Weimers asserted that more than 800 church buildings were desecrated in France in a single year, while violent attacks on Christians in Germany, Sweden and the U.K. surged.

“How can we criticize Pakistan’s blasphemy laws when European citizens fear wearing a cross in public?” he said. “If Europe is serious about defending religious freedom, it must take back control at home and confront persecution abroad with unwavering resolve.”

Jubilee Campaign advocacy officer Joseph Janssen slammed Pakistan’s ruthless enforcement of blasphemy laws, saying they have turned into a death sentence for Christians, Hindus and other minorities.

“Victims face state-sponsored physical and psychological torture, indefinite detention without trial, and extrajudicial executions at the hands of violent mobs,” said Janssen.

He spoke about several people who were languishing in prison because of fake accusations, including Nadeem James, sentenced to death over a WhatsApp message, who has been in solitary confinement for eight years; Anwar Kenneth, who was deemed mentally unfit but has spent 23 years in prison over a blasphemy charge; and Shagufta Kiran, a mother of four, who has been imprisoned over an accusation about a social media post.

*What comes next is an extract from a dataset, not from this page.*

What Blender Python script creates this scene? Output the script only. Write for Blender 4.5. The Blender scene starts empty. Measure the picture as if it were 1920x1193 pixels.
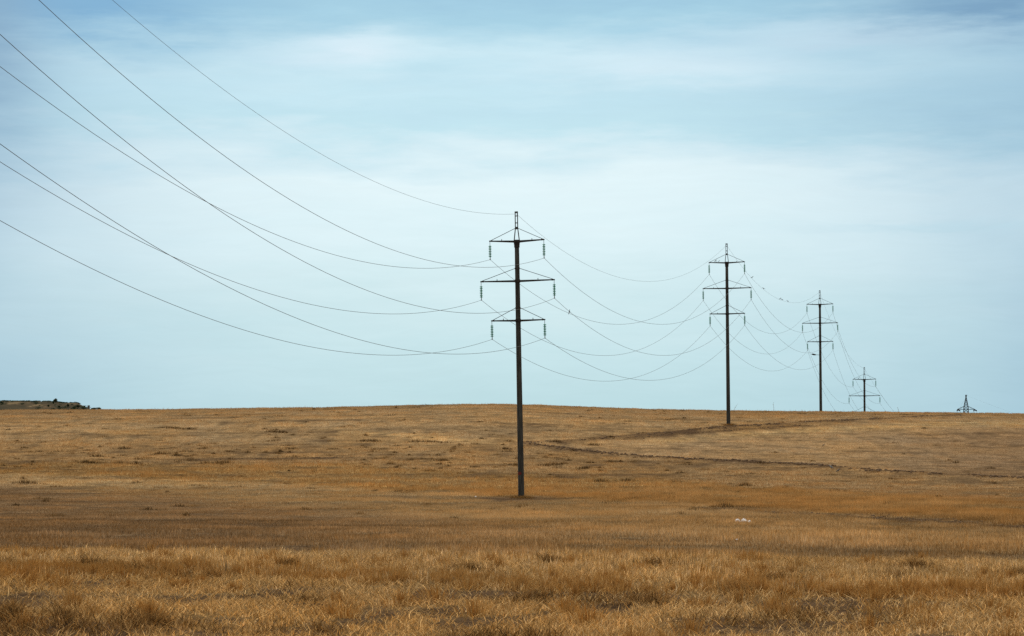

At the same time, perpetrators of mob violence against Christians have walked free, Janssen said, stating that nearly all of the more than 300 suspects arrested following the Jaranwala riots have been released on bail.

“These abuses demand urgent global action. The international community must step in now to protect Pakistan’s religious minorities, hold perpetrators accountable, and push for immediate legal reforms,” he said.

Shahid Mobeen, president of the Italian Roundtable on Religious Freedom, said that 307 million Christians were facing persecution worldwide.

“The murders of Shahbaz Bhatti and Salman Taseer for defending religious freedom in Pakistan serve as grim reminders of the cost of speaking the truth,” Mobeen said. “Governments must counter radicalization, dismantle blasphemy laws and enforce protections for religious minorities.”

Organizers called on the international community, including the United Nations, the European Union and national governments to act immediately to increase U.N. human rights monitoring in high-risk countries; demand legal protections for religious communities and repeal oppressive laws; impose targeted sanctions on government officials responsible for religious persecution; launch independent investigations into religious persecution, ensuring perpetrators are held accountable under international law; and pressure states to repeal blasphemy laws and eliminate state-backed religious discrimination.

Speakers stressed that the time for polite diplomacy was over, and that decisive action was needed – international intervention to hold perpetrators accountable, strengthen protections for vulnerable communities and ensure justice for victims of state-backed religious oppression.

Nazila Ghanea, U.N. Special Rapporteur on Freedom of Religion or Belief, said countries were trampling over the right to religious freedom and the prohibition of torture. She added that a recent HRC report underscored the need for stronger action: accountability for grave violations rather than empty condemnations.

Pakistan ranked eighth on Open Doors’ 2025 World Watch List of the most difficult places to be a Christian.